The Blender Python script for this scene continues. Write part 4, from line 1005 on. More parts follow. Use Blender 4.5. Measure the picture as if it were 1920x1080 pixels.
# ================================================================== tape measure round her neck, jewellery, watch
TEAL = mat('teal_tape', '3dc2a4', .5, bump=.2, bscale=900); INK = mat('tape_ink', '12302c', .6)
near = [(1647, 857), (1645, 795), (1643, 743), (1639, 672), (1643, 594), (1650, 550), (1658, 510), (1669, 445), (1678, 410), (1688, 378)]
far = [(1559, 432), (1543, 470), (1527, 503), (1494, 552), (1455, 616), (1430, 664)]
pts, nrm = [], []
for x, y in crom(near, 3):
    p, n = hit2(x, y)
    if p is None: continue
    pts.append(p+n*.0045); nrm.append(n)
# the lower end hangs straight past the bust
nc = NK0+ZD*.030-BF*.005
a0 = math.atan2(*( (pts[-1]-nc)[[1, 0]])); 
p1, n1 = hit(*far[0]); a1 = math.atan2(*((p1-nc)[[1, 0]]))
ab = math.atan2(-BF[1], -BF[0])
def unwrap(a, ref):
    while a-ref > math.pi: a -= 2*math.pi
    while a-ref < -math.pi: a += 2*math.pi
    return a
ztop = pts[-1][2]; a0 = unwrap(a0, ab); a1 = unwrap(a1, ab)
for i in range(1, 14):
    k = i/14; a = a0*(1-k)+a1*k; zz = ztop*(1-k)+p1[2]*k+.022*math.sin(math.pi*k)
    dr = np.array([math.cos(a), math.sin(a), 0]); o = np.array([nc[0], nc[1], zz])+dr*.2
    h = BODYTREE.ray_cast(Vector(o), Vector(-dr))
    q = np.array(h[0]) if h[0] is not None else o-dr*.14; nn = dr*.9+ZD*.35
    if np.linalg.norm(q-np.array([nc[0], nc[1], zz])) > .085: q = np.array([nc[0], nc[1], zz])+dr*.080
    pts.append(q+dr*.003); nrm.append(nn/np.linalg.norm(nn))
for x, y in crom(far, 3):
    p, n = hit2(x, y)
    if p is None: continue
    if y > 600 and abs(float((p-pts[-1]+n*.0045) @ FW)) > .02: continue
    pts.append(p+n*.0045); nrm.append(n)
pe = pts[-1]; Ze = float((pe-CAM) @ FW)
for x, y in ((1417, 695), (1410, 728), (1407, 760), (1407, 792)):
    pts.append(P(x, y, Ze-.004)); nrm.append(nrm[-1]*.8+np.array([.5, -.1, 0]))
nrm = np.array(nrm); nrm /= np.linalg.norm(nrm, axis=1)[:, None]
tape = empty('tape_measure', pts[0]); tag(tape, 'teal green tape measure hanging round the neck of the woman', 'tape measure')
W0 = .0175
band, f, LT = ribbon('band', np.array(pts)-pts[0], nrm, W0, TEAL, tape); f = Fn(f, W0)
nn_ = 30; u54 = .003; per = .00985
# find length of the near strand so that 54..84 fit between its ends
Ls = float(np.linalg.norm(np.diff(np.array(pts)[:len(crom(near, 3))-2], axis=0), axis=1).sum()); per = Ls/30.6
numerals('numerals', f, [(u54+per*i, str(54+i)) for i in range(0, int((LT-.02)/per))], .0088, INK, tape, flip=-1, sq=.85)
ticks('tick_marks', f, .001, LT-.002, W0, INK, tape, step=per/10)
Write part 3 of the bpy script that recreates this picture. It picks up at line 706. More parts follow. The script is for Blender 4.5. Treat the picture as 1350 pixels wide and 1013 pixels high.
************
Problem requirements: Repeat the listing in full, keeping every line exactly as it is.

The solution:
The Blender Python script for this scene continues. Write part 4, from line 1005 on. More parts follow. Use Blender 4.5. Measure the picture as if it were 1920x1080 pixels.
# ================================================================== tape measure round her neck, jewellery, watch
TEAL = mat('teal_tape', '3dc2a4', .5, bump=.2, bscale=900); INK = mat('tape_ink', '12302c', .6)
near = [(1647, 857), (1645, 795), (1643, 743), (1639, 672), (1643, 594), (1650, 550), (1658, 510), (1669, 445), (1678, 410), (1688, 378)]
far = [(1559, 432), (1543, 470), (1527, 503), (1494, 552), (1455, 616), (1430, 664)]
pts, nrm = [], []
for x, y in crom(near, 3):
    p, n = hit2(x, y)
    if p is None: continue
    pts.append(p+n*.0045); nrm.append(n)
# the lower end hangs straight past the bust
nc = NK0+ZD*.030-BF*.005
a0 = math.atan2(*( (pts[-1]-nc)[[1, 0]])); 
p1, n1 = hit(*far[0]); a1 = math.atan2(*((p1-nc)[[1, 0]]))
ab = math.atan2(-BF[1], -BF[0])
def unwrap(a, ref):
    while a-ref > math.pi: a -= 2*math.pi
    while a-ref < -math.pi: a += 2*math.pi
    return a
ztop = pts[-1][2]; a0 = unwrap(a0, ab); a1 = unwrap(a1, ab)
for i in range(1, 14):
    k = i/14; a = a0*(1-k)+a1*k; zz = ztop*(1-k)+p1[2]*k+.022*math.sin(math.pi*k)
    dr = np.array([math.cos(a), math.sin(a), 0]); o = np.array([nc[0], nc[1], zz])+dr*.2
    h = BODYTREE.ray_cast(Vector(o), Vector(-dr))
    q = np.array(h[0]) if h[0] is not None else o-dr*.14; nn = dr*.9+ZD*.35
    if np.linalg.norm(q-np.array([nc[0], nc[1], zz])) > .085: q = np.array([nc[0], nc[1], zz])+dr*.080
    pts.append(q+dr*.003); nrm.append(nn/np.linalg.norm(nn))
for x, y in crom(far, 3):
    p, n = hit2(x, y)
    if p is None: continue
    if y > 600 and abs(float((p-pts[-1]+n*.0045) @ FW)) > .02: continue
    pts.append(p+n*.0045); nrm.append(n)
pe = pts[-1]; Ze = float((pe-CAM) @ FW)
for x, y in ((1417, 695), (1410, 728), (1407, 760), (1407, 792)):
    pts.append(P(x, y, Ze-.004)); nrm.append(nrm[-1]*.8+np.array([.5, -.1, 0]))
nrm = np.array(nrm); nrm /= np.linalg.norm(nrm, axis=1)[:, None]
tape = empty('tape_measure', pts[0]); tag(tape, 'teal green tape measure hanging round the neck of the woman', 'tape measure')
W0 = .0175
band, f, LT = ribbon('band', np.array(pts)-pts[0], nrm, W0, TEAL, tape); f = Fn(f, W0)
nn_ = 30; u54 = .003; per = .00985
# find length of the near strand so that 54..84 fit between its ends
Ls = float(np.linalg.norm(np.diff(np.array(pts)[:len(crom(near, 3))-2], axis=0), axis=1).sum()); per = Ls/30.6
numerals('numerals', f, [(u54+per*i, str(54+i)) for i in range(0, int((LT-.02)/per))], .0088, INK, tape, flip=-1, sq=.85)
ticks('tick_marks', f, .001, LT-.002, W0, INK, tape, step=per/10)
Write part 3 of the bpy script that recreates this picture. It picks up at line 706. More parts follow. The script is for Blender 4.5. Treat the picture as 1350 pixels wide and 1013 pixels high.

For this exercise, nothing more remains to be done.